### [SOURCE MATERIAL]
————
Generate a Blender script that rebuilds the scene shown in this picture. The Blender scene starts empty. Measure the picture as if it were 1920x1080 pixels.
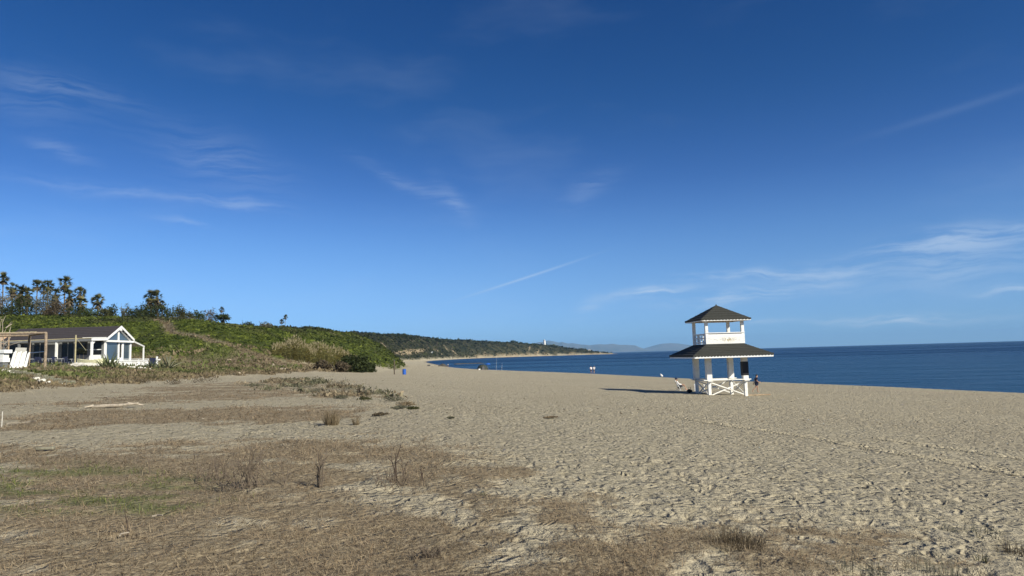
import bpy, bmesh, math, random
import numpy as np
from mathutils import Matrix, Vector

SC = bpy.context.scene
COL = SC.collection
R = math.radians
rng = np.random.default_rng(7)
random.seed(7)

# ------------------------------------------------------------------ camera
CAM_Z = 5.2
FPX = 1300.0                                   # focal length in photo pixels (1920 wide)
cam_d = bpy.data.cameras.new("camera")
cam_d.sensor_width = 36.0
cam_d.lens = FPX / 1920.0 * 36.0
cam_d.clip_start = 0.1
cam_d.clip_end = 90000.0
cam = bpy.data.objects.new("camera", cam_d)
COL.objects.link(cam)
CM = Matrix.Rotation(R(90 + 5.535), 4, 'X') @ Matrix.Rotation(R(-1.632), 4, 'Z')
cam.matrix_world = Matrix.Translation((0, 0, CAM_Z)) @ CM
SC.camera = cam

# ------------------------------------------------------------------ sun and sky
SUN_EL, SUN_AZ = 32.0, 131.0                   # azimuth clockwise from +Y
sd = Vector((math.sin(R(SUN_AZ)) * math.cos(R(SUN_EL)), math.cos(R(SUN_AZ)) * math.cos(R(SUN_EL)), math.sin(R(SUN_EL))))
sun_d = bpy.data.lights.new("sun", 'SUN')
sun_d.energy = 5.0
sun_d.angle = R(0.53)
sun_d.color = (1.0, 0.94, 0.79)
sun = bpy.data.objects.new("sun", sun_d)
COL.objects.link(sun)
sun.rotation_euler = sd.to_track_quat('Z', 'Y').to_euler()
sun.location = (40, -40, 40)

world = bpy.data.worlds.new("World")
SC.world = world
world.use_nodes = True
world.cycles.sampling_method = 'MANUAL'
world.cycles.sample_map_resolution = 256
SC.view_settings.view_transform = 'Standard'
SC.view_settings.look = 'None'
SC.view_settings.exposure = 0.42
SC.view_settings.gamma = 1.0
SC.render.engine = 'CYCLES'
SC.cycles.use_denoising = True
SC.cycles.max_bounces = 6
SC.cycles.diffuse_bounces = 3
SC.cycles.glossy_bounces = 3
SC.cycles.transmission_bounces = 4
SC.cycles.volume_bounces = 0
SC.cycles.caustics_reflective = False
SC.cycles.caustics_refractive = False


def ray(u, v):
    d = CM.to_3x3() @ Vector(((u - 960) / FPX, (540 - v) / FPX, -1))
    return d


def at(u, v, Y):
    d = ray(u, v)
    return Vector((0, 0, CAM_Z)) + d * (Y / d.y)


def sea_point(u, v):
    d = ray(u, v)
    t = -CAM_Z / d.z
    return (d.x * t, d.y * t)


class N:
    """small node-graph helper"""
    def __init__(self, nt, dim='3D'):
        self.nt = nt
        self.dim = dim

    def new(self, t, **kw):
        n = self.nt.nodes.new(t)
        for k, v in kw.items():
            setattr(n, k, v)
        return n

    def put(self, sock, val):
        if isinstance(val, bpy.types.NodeSocket):
            self.nt.links.new(val, sock)
        elif val is not None:
            if isinstance(val, (tuple, list)) and len(val) == 3 and sock.type == 'RGBA':
                val = (*val, 1)
            sock.default_value = val

    def math(self, op, a, b=None, c=None, clamp=False):
        n = self.new("ShaderNodeMath", operation=op, use_clamp=clamp)
        self.put(n.inputs[0], a)
        self.put(n.inputs[1], b)
        self.put(n.inputs[2], c)
        return n.outputs[0]

    def vmath(self, op, a, b=None):
        n = self.new("ShaderNodeVectorMath", operation=op)
        self.put(n.inputs[0], a)
        self.put(n.inputs[1], b)
        return n.outputs[0]

    def mix(self, f, a, b, blend='MIX'):
        n = self.new("ShaderNodeMix", data_type='RGBA', blend_type=blend)
        self.put(n.inputs[0], f)
        self.put(n.inputs[6], a)
        self.put(n.inputs[7], b)
        return n.outputs[2]

    def noise(self, vec, scale, detail=3.0, rough=0.55, dist=0.0, dim=None):
        n = self.new("ShaderNodeTexNoise", noise_dimensions=dim or self.dim)
        self.put(n.inputs['Vector'], vec)
        n.inputs['Scale'].default_value = scale
        n.inputs['Detail'].default_value = detail
        n.inputs['Roughness'].default_value = rough
        n.inputs['Distortion'].default_value = dist
        return n.outputs[0]

    def ramp(self, f, lo, hi, a=0.0, b=1.0):
        n = self.new("ShaderNodeMapRange", interpolation_type='SMOOTHSTEP')
        self.put(n.inputs[0], f)
        n.inputs[1].default_value = lo
        n.inputs[2].default_value = hi
        n.inputs[3].default_value = a
        n.inputs[4].default_value = b
        return n.outputs[0]

    def mapping(self, vec, scale=(1, 1, 1), rot=(0, 0, 0), loc=(0, 0, 0)):
        n = self.new("ShaderNodeMapping")
        self.put(n.inputs[0], vec)
        n.inputs['Scale'].default_value = scale
        n.inputs['Rotation'].default_value = rot
        n.inputs['Location'].default_value = loc
        return n.outputs[0]

    def attr(self, name):
        return self.new("ShaderNodeAttribute", attribute_name=name)

    def bump(self, h, strength, dist, normal=None):
        n = self.new("ShaderNodeBump")
        n.inputs['Strength'].default_value = strength
        n.inputs['Distance'].default_value = dist
        self.put(n.inputs['Height'], h)
        self.put(n.inputs['Normal'], normal)
        return n.outputs[0]


def build_world():
    nt = world.node_tree
    g = N(nt, '2D')
    bg = nt.nodes["Background"]
    sky = g.new("ShaderNodeTexSky", sky_type='NISHITA')
    sky.sun_disc = False
    sky.sun_elevation = R(SUN_EL)
    sky.sun_rotation = R(SUN_AZ)
    sky.altitude = 0
    sky.air_density = 1.0
    sky.dust_density = 0.0
    sky.ozone_density = 4.0
    # thin high cirrus: soft streaks, each placed by compass bearing and elevation
    tc = g.new("ShaderNodeTexCoord")
    vec = tc.outputs['Generated']
    sep = g.new("ShaderNodeSeparateXYZ")
    g.put(sep.inputs[0], vec)
    az = g.math('ARCTAN2', sep.outputs[0], sep.outputs[1])
    el = g.math('ARCSINE', sep.outputs[2])
    # the clear, polarised blue of the day: a smooth colour balance by elevation, the same all round
    rp = g.new("ShaderNodeValToRGB")
    g.put(rp.inputs[0], g.math('MULTIPLY', sep.outputs[2], 2.0))
    rp.color_ramp.interpolation = 'B_SPLINE'
    er = rp.color_ramp.elements
    while len(er) < len(SKY_TINT):
        er.new(0.5)
    for e_, (p_, c_) in zip(er, SKY_TINT):
        e_.position = p_
        e_.color = (c_[0] / 1.8, c_[1] / 1.8, c_[2] / 1.8, 1)
    col = g.mix(1.0, sky.outputs[0], rp.outputs[0], 'MULTIPLY')
    cb = g.new("ShaderNodeCombineXYZ")
    g.put(cb.inputs[0], az)
    g.put(cb.inputs[1], el)
    ae = cb.outputs[0]
    warp = g.new("ShaderNodeTexNoise", noise_dimensions='2D')
    g.put(warp.inputs['Vector'], ae)
    warp.inputs['Scale'].default_value = 9
    warp.inputs['Detail'].default_value = 4
    wv = g.vmath('SUBTRACT', warp.outputs['Color'], (0.5, 0.5, 0.5))
    ws = g.new("ShaderNodeVectorMath", operation='SCALE')
    g.put(ws.inputs[0], wv)
    ws.inputs['Scale'].default_value = 0.03
    aew = g.vmath('ADD', ae, ws.outputs[0])
    fibre = g.noise(g.mapping(aew, scale=(9, 85, 1), rot=(0, 0, R(5))), 1.0, 6, 0.65)
    fib = g.ramp(fibre, 0.30, 0.68)
    total = None
    for (u0, v0, u1, v1, wid, amt, wob) in WISPS:
        d0, d1 = ray(u0, v0).normalized(), ray(u1, v1).normalized()
        a0, e0 = math.atan2(d0.x, d0.y), math.asin(d0.z)
        a1, e1 = math.atan2(d1.x, d1.y), math.asin(d1.z)
        L = math.hypot(a1 - a0, e1 - e0) / 2
        th = math.atan2(e1 - e0, a1 - a0)
        src = aew if wob else ae
        m = g.new("ShaderNodeMapping", vector_type='TEXTURE')
        g.put(m.inputs[0], src)
        m.inputs['Location'].default_value = ((a0 + a1) / 2, (e0 + e1) / 2, 0)
        m.inputs['Rotation'].default_value = (0, 0, th)
        m.inputs['Scale'].default_value = (L, wid / FPX, 1)
        ln = g.new("ShaderNodeVectorMath", operation='DOT_PRODUCT')
        g.put(ln.inputs[0], m.outputs[0])
        g.put(ln.inputs[1], m.outputs[0])
        gs = g.math('EXPONENT', g.math('MULTIPLY', ln.outputs['Value'], -1.3))
        if wob:
            gs = g.math('MULTIPLY', gs, fib)
        gs = g.math('MULTIPLY', gs, amt)
        total = gs if total is None else g.math('ADD', total, gs)
    # a general faint veil over the rest of the sky
    veil = g.ramp(g.noise(g.mapping(aew, scale=(2.2, 9, 1), rot=(0, 0, R(5))), 1.0, 4, 0.6), 0.5, 0.85, 0, 0.06)
    total = g.math('ADD', total, veil)
    f = g.math('MINIMUM', total, 0.75)
    col = g.mix(f, col, CLOUD_COL)
    g.put(bg.inputs[0], col)
    bg.inputs[1].default_value = SKY_STRENGTH


SKY_STRENGTH = 0.12
CLOUD_COL = (3.7, 4.5, 5.5)
SKY_TINT = [(0.0, (.40, .78, 1.66)), (0.06, (.45, .79, 1.52)), (0.18, (.63, .87, 1.30)), (0.33, (.55, .84, 1.26)), (0.48, (.32, .58, 1.04)), (0.69, (.15, .46, .83)), (0.95, (.10, .385, .77))]
WISPS = [  # from (u,v) to (u,v), half width px, amount, fibrous
    (-40, 125, 275, 196, 16, 0.10, 1),
    (-60, 170, 200, 200, 40, 0.10, 1),
    (60, 265, 175, 305, 13, 0.17, 1),
    (20, 330, 430, 384, 10, 0.17, 1),
    (280, 250, 540, 345, 46, 0.13, 1),
    (360, 372, 530, 394, 12, 0.20, 1),
    (280, 410, 405, 432, 6, 0.22, 1),
    (660, 300, 880, 390, 13, 0.14, 1),
    (810, 330, 890, 425, 18, 0.12, 1),
    (1040, 375, 1160, 325, 22, 0.11, 1),
    (870, 558, 1090, 486, 2.4, 0.34, 0),
    (1630, 255, 1990, 140, 7, 0.05, 0),
    (1620, 478, 1990, 415, 20, 0.42, 1),
    (1640, 520, 1990, 460, 36, 0.34, 1),
    (1270, 527, 1490, 515, 8, 0.62, 1),
    (1140, 556, 1300, 545, 9, 0.78, 1),
    (1230, 572, 1500, 545, 14, 0.52, 1),
    (1430, 535, 1690, 492, 26, 0.36, 1),
    (1540, 600, 1880, 588, 9, 0.9, 1),
    (1840, 547, 1980, 542, 6, 0.65, 1),
    (1070, 592, 1140, 560, 16, 0.24, 1),
    (1380, 609, 1500, 604, 5, 0.4, 1),
]
build_world()


# ------------------------------------------------------------------ noise
def _hash(ix, iy, seed):
    h = (ix.astype(np.int64) * 374761393 + iy.astype(np.int64) * 668265263 + seed * 1274126177) & 0xffffffff
    h = ((h ^ (h >> 13)) * 1274126177) & 0xffffffff
    h = ((h ^ (h >> 16)) * 2246822519) & 0xffffffff
    return ((h ^ (h >> 15)) & 0xffffff).astype(np.float64) / 0xffffff


def vnoise(x, y, seed=0):
    ix, iy = np.floor(x), np.floor(y)
    fx, fy = x - ix, y - iy
    fx = fx * fx * fx * (fx * (fx * 6 - 15) + 10)
    fy = fy * fy * fy * (fy * (fy * 6 - 15) + 10)
    a, b = _hash(ix, iy, seed), _hash(ix + 1, iy, seed)
    c, d = _hash(ix, iy + 1, seed), _hash(ix + 1, iy + 1, seed)
    return (a + (b - a) * fx) * (1 - fy) + (c + (d - c) * fx) * fy


def fbm(x, y, octv=4, seed=0, gain=0.5):
    t, amp, tot = 0, 1.0, 0
    for i in range(octv):
        t = t + amp * vnoise(x * 2 ** i + 17.3 * i, y * 2 ** i - 9.1 * i, seed + i)
        tot += amp
        amp *= gain
    return t / tot


def sstep(x, a, b):
    t = np.clip((x - a) / (b - a), 0, 1)
    return t * t * (3 - 2 * t)


# ------------------------------------------------------------------ shape of the land
def seg_dist(px, py, poly):
    best = np.full(px.shape, 1e18)
    for (x0, y0), (x1, y1) in zip(poly[:-1], poly[1:]):
        dx, dy = x1 - x0, y1 - y0
        t = np.clip(((px - x0) * dx + (py - y0) * dy) / (dx * dx + dy * dy), 0, 1)
        d = (px - x0 - t * dx) ** 2 + (py - y0 - t * dy) ** 2
        best = np.minimum(best, d)
    return np.sqrt(best)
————
### [SET TASK]
Everything from the top line of the data down to and including the line with "SC.camera = cam" is to be copied, except the pictures.

### [OUTPUT FOR THIS TASK]
Generate a Blender script that rebuilds the scene shown in this picture. The Blender scene starts empty. Measure the picture as if it were 1920x1080 pixels.
import bpy, bmesh, math, random
import numpy as np
from mathutils import Matrix, Vector

SC = bpy.context.scene
COL = SC.collection
R = math.radians
rng = np.random.default_rng(7)
random.seed(7)

# ------------------------------------------------------------------ camera
CAM_Z = 5.2
FPX = 1300.0                                   # focal length in photo pixels (1920 wide)
cam_d = bpy.data.cameras.new("camera")
cam_d.sensor_width = 36.0
cam_d.lens = FPX / 1920.0 * 36.0
cam_d.clip_start = 0.1
cam_d.clip_end = 90000.0
cam = bpy.data.objects.new("camera", cam_d)
COL.objects.link(cam)
CM = Matrix.Rotation(R(90 + 5.535), 4, 'X') @ Matrix.Rotation(R(-1.632), 4, 'Z')
cam.matrix_world = Matrix.Translation((0, 0, CAM_Z)) @ CM
SC.camera = cam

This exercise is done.